Hi! These days the name “Sherlock” automatically means Sherlock Holmes, but back when Doyle wrote the stories, was it a common or uncommon name? I don’t recall seeing it for minor characters anywhere else.
(I tried googling for the answer but that has way too many hits about the tv shows and movies!)
I’d say uncommon. The Baby Name Voyager says it never ranked among the top 1000 in any time period, going back to 1880. That’s in the US, of course, but I doubt it was any more common in the UK.
Google’s NGram viewer shows no hits before the mid-1880s, when the character was created. The name may have existed, but it was far from common.
According to Google, Mycroft shows up with some popularity about a decade before the first Sherlock Holmes story. It fades out but revives with Mycroft Holmes’s first appearance in 1893. The earlier instances all seem to be last names.
There’s a lot of disagreement, but the most common explanation is that Arthur Conan Doyle sometimes played cricket with someone named Sherlock, and that he was an admirer of Justice Oliver Wendell Holmes.
Agatha Christie (in, I think, The Labours of Hercules) makes a point about the odd names of detectives, and imagines Sherlock (and Mycroft’s) mother talking with Hercule’s mother. Obviously, Agatha Christie, writing in the 1940s, didn’t think it was a common name. (For that matter, how many Neros do you know? ) I suspect that Doyle wanted a distinctive name (I heard the same thing Elendi;l’s Heir did – Shereringford would be a bit odd, too).

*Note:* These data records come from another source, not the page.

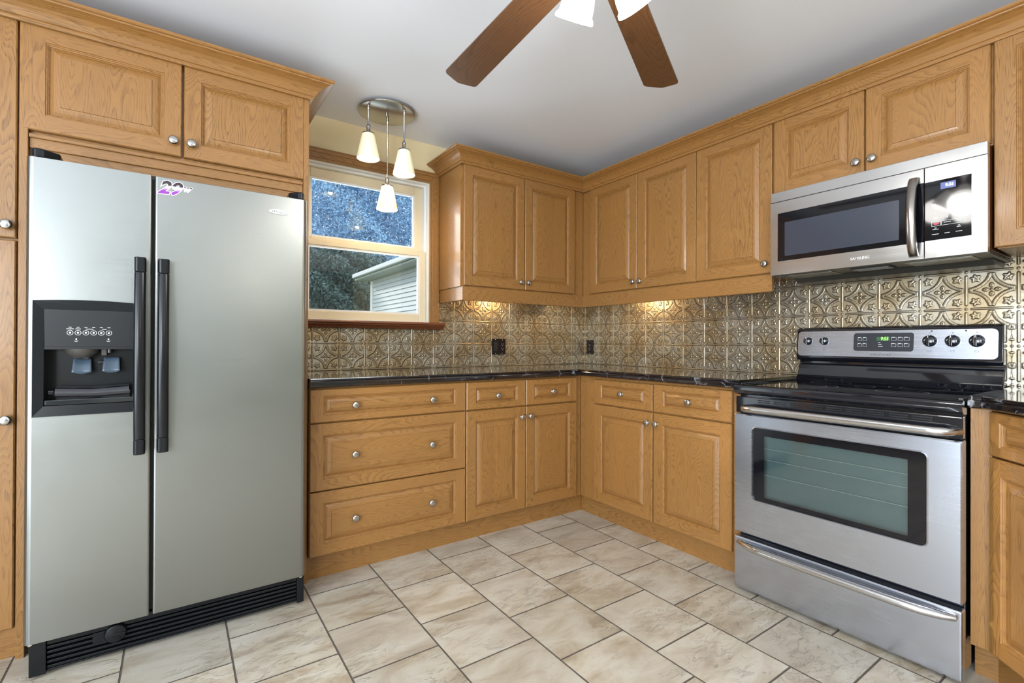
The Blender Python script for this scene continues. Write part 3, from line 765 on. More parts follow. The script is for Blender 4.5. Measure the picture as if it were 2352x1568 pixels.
def ring(mb, u, v, w_, r, t, n=18, sy=1.0, d=.0004):
    rows = [[(u+rr_*math.cos(2*math.pi*k/n), v+rr_*sy*math.sin(2*math.pi*k/n), w_+d) for k in range(n)] for rr_ in (r, r-t)]
    mb.grid(rows[::-1], closed=True, smooth=False)
for k in range(6):
    u = -3.000+.0192*k; z = 1.1035
    mb_w = .8080
    ring(mb, u, z, mb_w, .0080, .0011); mb.box(u-.0036, u+.0036, z+.0168, z+.0184, mb_w, mb_w+.0006)
    mb.box(u-.0024, u+.0024, z-.0026, z+.0026, mb_w, mb_w+.0005)
for (a, b) in ((-3.009, -2.991), (-2.987, -2.974), (-2.962, -2.943), (-2.921, -2.910)): mb.box(a, b, 1.1148, 1.1165, .8080, .8086)
for u in (-2.985, -2.905):
    mb.box(u-.0016, u+.0016, 1.080, 1.0855, .8068, .8076)
    for k in range(5): mb.box(u-.005+.002*k, u-.0034+.002*k, 1.0765-.0012*(2-abs(k-2)), 1.0778-.0012*(2-abs(k-2)), .8068, .8075)
mb.build('button_legend', WHITEINK, dp)
mb = MB(FA)                                         # chute, nozzle, paddles, tray
mb.lathe([(.045, 1.051), (.042, 1.040), (.028, 1.026), (.016, 1.018), (.013, 1.020)], (-2.975, 0, .770), axis=1, n=22)
mb.lathe([(.006, 1.051), (.006, 1.038)], (-2.905, 0, .775), axis=1, n=12); mb.box(-2.925, -2.912, 1.030, 1.050, .762, .782)
mb.build('ice_chute', mat('smoky_plastic', (.06, .055, .05), .25), dp)
PAD = mat('blue_grey_paddle', (.045, .07, .10), .22)
for (a, b, zt, zb) in ((-2.998, -2.953, 1.020, .974), (-2.921, -2.879, 1.022, .976)):
    mb = MB(FA); n_ = 8; rows = []
    for k in range(n_+1):
        t = k/n_; z = zt+(zb-zt)*t; sh = .003*t
        rows.append([(a-sh+(b-a+2*sh)*j/8, z-(.006*math.sin(math.pi*j/8) if k == n_ else 0), .757+.018*t+.004*math.cos(math.pi*(j-4)/8)*-1) for j in range(9)])
    mb.grid(rows); o = mb.build('dispenser_paddle', PAD, dp); o.modifiers.new('solid', 'SOLIDIFY').thickness = .003
mb = MB(FA); mb.box(-2.935, -2.918, 1.002, 1.012, .745, .765); mb.build('water_line', DARKG, dp, .002)
mb = MB(FA)
rows = []
for k in range(9):
    t = k/8; u = -3.036+.185*t
    rows.append([(u, .893+.006*abs(t-.5)*2, .800), (u, .906+.004*abs(t-.5)*2, .806), (u, .921+.005*abs(t-.5)*2, .796), (u, .926+.006*abs(t-.5)*2, .762), (u, .888, .762)])
mb.grid(rows, smooth=True); mb.box(ih0+.003, ih1-.003, .874, .890, .745, .812); mb.box(-3.056, -3.040, .905, .918, .765, .785)
mb.build('drip_tray', BLKG, dp, .002)
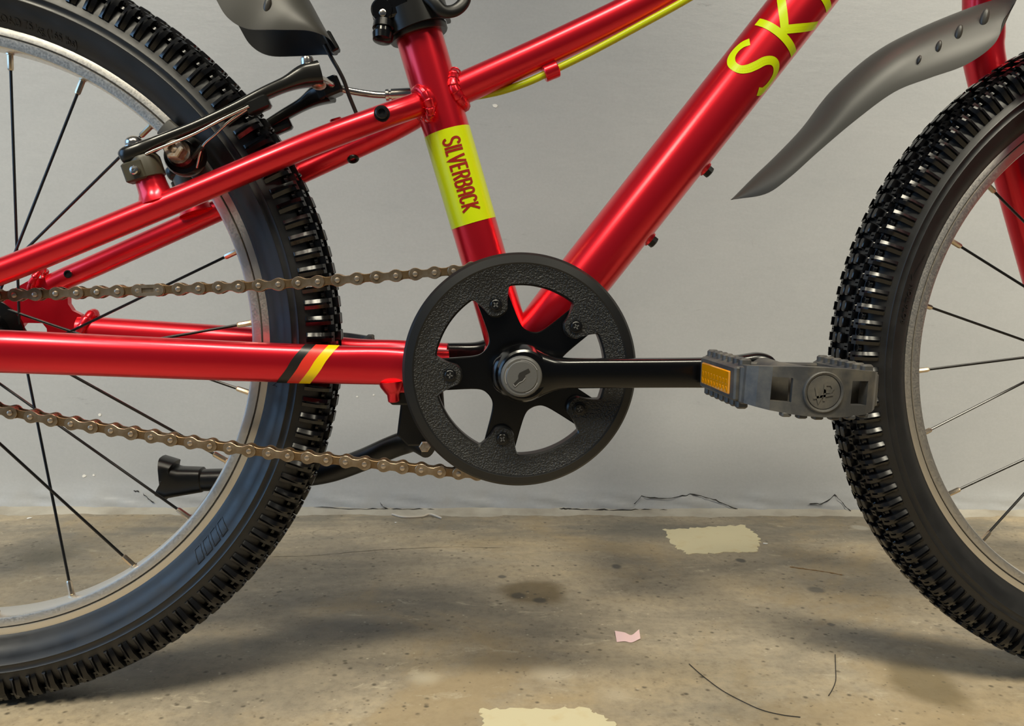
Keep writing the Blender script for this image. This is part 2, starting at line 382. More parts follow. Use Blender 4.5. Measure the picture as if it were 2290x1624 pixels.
def wall_material():
    m = bpy.data.materials.new('painted_plaster'); m.use_nodes = True; nt = m.node_tree; b = nt.nodes['Principled BSDF']
    L = nt.links.new; tc = nt.nodes.new('ShaderNodeTexCoord')
    def noise(scale, det=4, rg=0.55, ms=None):
        n = nt.nodes.new('ShaderNodeTexNoise'); n.inputs['Scale'].default_value = scale; n.inputs['Detail'].default_value = det; n.inputs['Roughness'].default_value = rg
        if ms:
            mp = nt.nodes.new('ShaderNodeMapping'); mp.inputs['Scale'].default_value = ms
            L(tc.outputs['Object'], mp.inputs[0]); L(mp.outputs[0], n.inputs['Vector'])
        else: L(tc.outputs['Object'], n.inputs['Vector'])
        return n.outputs['Fac']
    def ramp(fac, stops):
        r = nt.nodes.new('ShaderNodeValToRGB'); e = r.color_ramp.elements
        while len(e) < len(stops): e.new(0.5)
        for i, (p, c) in enumerate(stops): e[i].position = p; e[i].color = (*c, 1)
        L(fac, r.inputs[0]); return r.outputs[0]
    def mixm(a, c, f=1.0, mode='MULTIPLY'):
        x = nt.nodes.new('ShaderNodeMix'); x.data_type = 'RGBA'; x.blend_type = mode
        if isinstance(f, float): x.inputs[0].default_value = f
        else: L(f, x.inputs[0])
        L(a, x.inputs[6])
        if isinstance(c, tuple): x.inputs[7].default_value = (*c, 1)
        else: L(c, x.inputs[7])
        return x.outputs[2]
    c = ramp(noise(1.6, 4), [(0.3, (0.360, 0.367, 0.376)), (0.7, (0.405, 0.411, 0.417))])
    c = mixm(c, ramp(noise(7, 6, 0.65, (1, 1, 1.6)), [(0.3, (0.94, 0.945, 0.95)), (0.6, (1, 1, 1)), (0.8, (1.03, 1.03, 1.02))]))
    c = mixm(c, ramp(noise(300, 3, 0.6), [(0.3, (0.965, 0.965, 0.965)), (0.7, (1.03, 1.03, 1.03))]))
    # grubby scuffs: short horizontal smears
    def mul(a, c_):
        x = nt.nodes.new('ShaderNodeMath'); x.operation = 'MULTIPLY'; L(a, x.inputs[0])
        if isinstance(c_, float): x.inputs[1].default_value = c_
        else: L(c_, x.inputs[1])
        return x.outputs[0]
    def step(fac, lo, hi):
        x = nt.nodes.new('ShaderNodeMapRange'); x.inputs['From Min'].default_value = lo; x.inputs['From Max'].default_value = hi; L(fac, x.inputs[0]); x.interpolation_type = 'SMOOTHSTEP'; return x.outputs[0]
    scf = mul(step(noise(26, 6, 0.75, (0.55, 1, 2.2)), 0.63, 0.74), step(noise(5, 3), 0.50, 0.62))
    c = mixm(c, (0.11, 0.11, 0.11), mul(scf, 0.45), 'MIX')
    L(c, b.inputs['Base Color']); b.inputs['Roughness'].default_value = 0.42
    bp = nt.nodes.new('ShaderNodeBump'); bp.inputs['Strength'].default_value = 0.25; bp.inputs['Distance'].default_value = 0.001
    L(noise(60, 5, 0.6, (0.5, 1, 1.4)), bp.inputs['Height']); L(bp.outputs[0], b.inputs['Normal'])
    return m
MAT['concrete_floor'] = floor_material(); MAT['painted_plaster'] = wall_material()

def wall_y(x): return 470.0-0.014*(x-430.0)            # foot line of the wall
mb = MB(); mb.add([(-2600, -2600, -RT), (3400, -2600, -RT), (3400, 640, -RT), (-2600, 640, -RT)], [(0, 1, 2, 3)])
mb.add([(-2600, -2600, -RT-60), (3400, -2600, -RT-60), (3400, 640, -RT-60), (-2600, 640, -RT-60)], [(3, 2, 1, 0)])
floor = tag(obj('floor', mb, 'concrete_floor', None, 0), 'worn brown grey concrete floor with oil stains', kind='structure')
# wall: a grid that swells unevenly over its lowest few centimetres
mb = MB(); xs = np.r_[-2600, -1600, -900, np.linspace(-400, 1400, 226), 2000, 2700, 3400]; zs = np.r_[0, 4, 8, 12, 16, 20, 25, 31, 38, 48, 60, 80, 120, 240, 600, 1200, 2500]
def hsh(x, s): return sum(math.sin(x*k+s*1.7+ph)*a for k, ph, a in ((0.021, 1.3, 1.0), (0.057, 0.4, 0.7), (0.13, 2.2, 0.45), (0.31, 4.0, 0.3)))/2.45
v = []
for x in xs:
    for z in zs:
        t = max(0.0, 1-z/34.0); lip = (4.5+3.5*hsh(x, 1))*t**0.8
        if z < 22: lip += 1.8*hsh(x*1.9, z*0.21)*(t > 0)
        v.append((x, wall_y(x)-lip, z-RT))
nz = len(zs); f = [(i*nz+k, (i+1)*nz+k, (i+1)*nz+k+1, i*nz+k+1) for i in range(len(xs)-1) for k in range(nz-1)]
mb.add(v, f); n0 = len(mb.v)
wall = tag(obj('wall_back', mb, 'painted_plaster', None, 60), 'grey painted plaster wall with scuffs and a cracked foot', kind='structure')
# plaster skirt smeared out over the floor along the wall
mb = MB(); v = []; xs2 = np.linspace(-500, 1500, 260)
for x in xs2:
    w = 13+7*hsh(x, 3.1)+2.5*hsh(x*3.1, 0.4); h = 3.0+1.2*hsh(x, 5)
    y = wall_y(x); v += [(x, y-2, h+3-RT), (x, y-9, h-RT), (x, y-9-w*0.6, h*0.45-RT), (x, y-9-w, 0.02-RT)]
f = [(i*4+k, i*4+4+k, i*4+5+k, i*4+1+k) for i in range(len(xs2)-1) for k in range(3)]
mb.add(v, f)
mat('skirt_plaster', (0.40, 0.37, 0.31), 0.6, vary=(18, (0.29, 0.26, 0.21), 0.42, 0.66), bump=(120, 0.4, 0.001))
tag(obj('trim_1', mb, 'skirt_plaster', None, 60), 'uneven plaster skirt at the foot of the wall', kind='structure')

def ribbon_on_wall(name, pts, wids, parent, m='crack_dark', off=0.5):
    mb = MB(); v = []
    for (x, y, z), w in zip(pts, wids): v += [(x, y-off, z+w/2), (x, y-off-0.15, z-w/2)]
    mb.add(v, [(2*i, 2*i+1, 2*i+3, 2*i+2) for i in range(len(pts)-1)])
    return obj(name, mb, m, parent, 0)
def wall_crack(pts, w=1.2):
    p = []
    for a, b in zip(pts, pts[1:]):
        for k in range(6):
            t = k/6; q = np.array(a)*(1-t)+np.array(b)*t; q[2] += random.uniform(-1.0, 1.0); p.append(q)
    p.append(np.array(pts[-1]))
    out = []
    for q in p:
        z = q[2]+RT; t = max(0.0, 1-z/34.0); lip = (4.5+3.5*hsh(q[0], 1))*t**0.8
        if z < 22: lip += 1.8*abs(hsh(q[0]*1.9, z*0.21))+1.0
        out.append((q[0], wall_y(q[0])-lip-0.3, q[2]))
    ws = [w*random.uniform(0.45, 1.4) for _ in out]; ws[0] = ws[-1] = 0.1
    ribbon_on_wall('wall_crack', out, ws, wall)
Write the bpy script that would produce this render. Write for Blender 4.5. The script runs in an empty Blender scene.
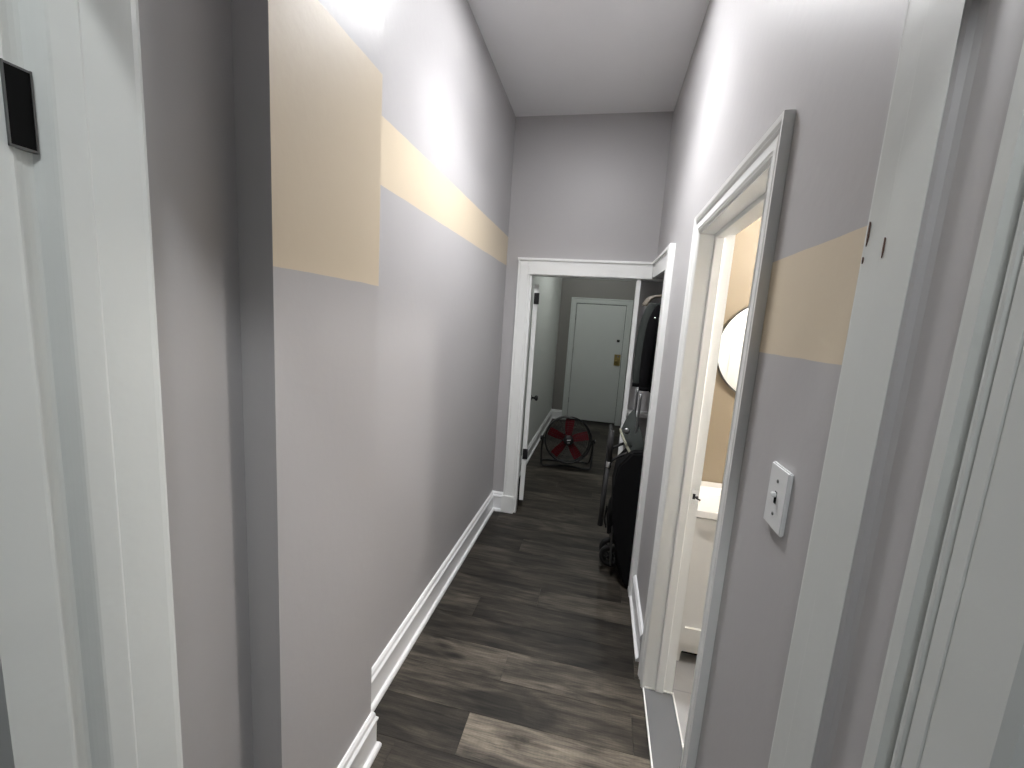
import bpy, bmesh, math, random
from mathutils import Vector, Matrix
random.seed(7)
sc = bpy.context.scene
COL = sc.collection
PI = math.pi

# ---------------------------------------------------------------- materials
def new_mat(name):
    m = bpy.data.materials.new(name); m.use_nodes = True
    nt = m.node_tree
    return m, nt, nt.nodes['Principled BSDF']

def paint(name, col, rough=0.5, bump=0.15, scale=60, spec=0.5, metal=0.0, detail_scale=4.0, vary=0.04, coat=0.0):
    """plain colour with slight blotches and a fine bump"""
    m, nt, b = new_mat(name)
    N, L = nt.nodes, nt.links
    tc = N.new('ShaderNodeTexCoord')
    n1 = N.new('ShaderNodeTexNoise'); n1.inputs['Scale'].default_value = detail_scale; n1.inputs['Detail'].default_value = 4
    L.new(tc.outputs['Object'], n1.inputs['Vector'])
    mr = N.new('ShaderNodeMapRange'); mr.inputs['To Min'].default_value = 1 - vary; mr.inputs['To Max'].default_value = 1 + vary
    L.new(n1.outputs['Fac'], mr.inputs['Value'])
    mx = N.new('ShaderNodeVectorMath'); mx.operation = 'SCALE'; mx.inputs[0].default_value = col
    L.new(mr.outputs['Result'], mx.inputs['Scale'])
    L.new(mx.outputs['Vector'], b.inputs['Base Color'])
    b.inputs['Roughness'].default_value = rough
    b.inputs['Metallic'].default_value = metal
    b.inputs['Specular IOR Level'].default_value = spec
    b.inputs['Coat Weight'].default_value = coat
    if bump:
        n2 = N.new('ShaderNodeTexNoise'); n2.inputs['Scale'].default_value = scale; n2.inputs['Detail'].default_value = 3
        L.new(tc.outputs['Object'], n2.inputs['Vector'])
        bp = N.new('ShaderNodeBump'); bp.inputs['Strength'].default_value = bump; bp.inputs['Distance'].default_value = 0.002
        L.new(n2.outputs['Fac'], bp.inputs['Height']); L.new(bp.outputs['Normal'], b.inputs['Normal'])
    return m

GREIGE = (0.45, 0.440, 0.444)
TAN = (0.66, 0.566, 0.425)

def wall_paint(name, z0, z1, axis_sign=1, ymax=None, base=GREIGE, band=TAN):
    """greige wall with a painted tan stripe between two heights on the hall-facing side"""
    m = paint(name, base, rough=0.42, bump=0.25, scale=35, vary=0.025, detail_scale=2.5)
    nt = m.node_tree; N, L = nt.nodes, nt.links; b = N['Principled BSDF']
    geo = N.new('ShaderNodeNewGeometry'); sp = N.new('ShaderNodeSeparateXYZ'); sn = N.new('ShaderNodeSeparateXYZ')
    L.new(geo.outputs['Position'], sp.inputs[0]); L.new(geo.outputs['True Normal'], sn.inputs[0])
    def cmp(sock, op, v):
        q = N.new('ShaderNodeMath'); q.operation = op; q.inputs[1].default_value = v; L.new(sock, q.inputs[0]); return q.outputs[0]
    # slightly wobbly masking-tape edge
    nz = N.new('ShaderNodeTexNoise'); nz.inputs['Scale'].default_value = 6
    L.new(geo.outputs['Position'], nz.inputs['Vector'])
    w = N.new('ShaderNodeMath'); w.operation = 'MULTIPLY_ADD'; w.inputs[1].default_value = 0.008; L.new(nz.outputs['Fac'], w.inputs[0]); L.new(sp.outputs['Z'], w.inputs[2])
    fac = cmp(w.outputs[0], 'GREATER_THAN', z0 + .004)
    terms = [cmp(w.outputs[0], 'LESS_THAN', z1 + .004)]
    terms.append(cmp(sn.outputs['X'], 'GREATER_THAN' if axis_sign > 0 else 'LESS_THAN', 0.5 * axis_sign))
    if ymax is not None: terms.append(cmp(sp.outputs['Y'], 'LESS_THAN', ymax))
    for t in terms:
        q = N.new('ShaderNodeMath'); q.operation = 'MULTIPLY'; L.new(fac, q.inputs[0]); L.new(t, q.inputs[1]); fac = q.outputs[0]
    src = b.inputs['Base Color'].links[0].from_socket
    mix = N.new('ShaderNodeMix'); mix.data_type = 'RGBA'
    L.new(fac, mix.inputs[0]); L.new(src, mix.inputs[6]); mix.inputs[7].default_value = (*band, 1)
    L.new(mix.outputs[2], b.inputs['Base Color'])
    return m

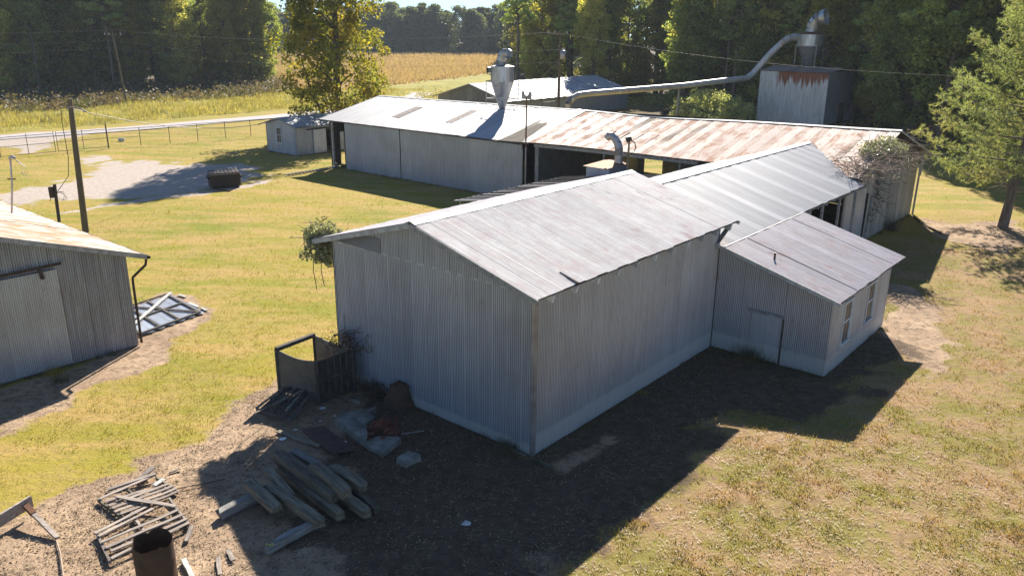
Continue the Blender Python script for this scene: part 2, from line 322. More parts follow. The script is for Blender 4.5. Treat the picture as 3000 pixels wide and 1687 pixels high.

Incidentally, the idea of using surnames as first names directly isn’t unheard of (it’s how Cotton Mather got his distinctive first name), but it’s been pointed out that another way for surnames to migrate to first named is for someone to name a child with the full name of an admired individual as their first and middle names (for example, Martin Luther King), and when the first name gets dropped in favor of the middle name, that name gets a new status as a “first” name. I doubt if “Luther” got is first name status this way, bjut I could see it happening for other names.
“Sherlock” means “clear lake”…or “shorn locks”…or “bright hair”…or “fair haired”…or I don’t think anyone has done the necessary research on the name yet.
Justice Holmes? It seems more likely that he would admire the elder Holmes (Oliver Wendell Holmes, Sr.) who was a doctor, like Doyle, and not the guy who was on the Massachusetts Supreme Court.
The Sherlock stories have some other characters with strange first names, too. Off the top of my head, there’s “Cadogan”, “Enoch”, “Hosmer”, and “Jabez”. I’ll look through my book and come up with some others, I’m sure.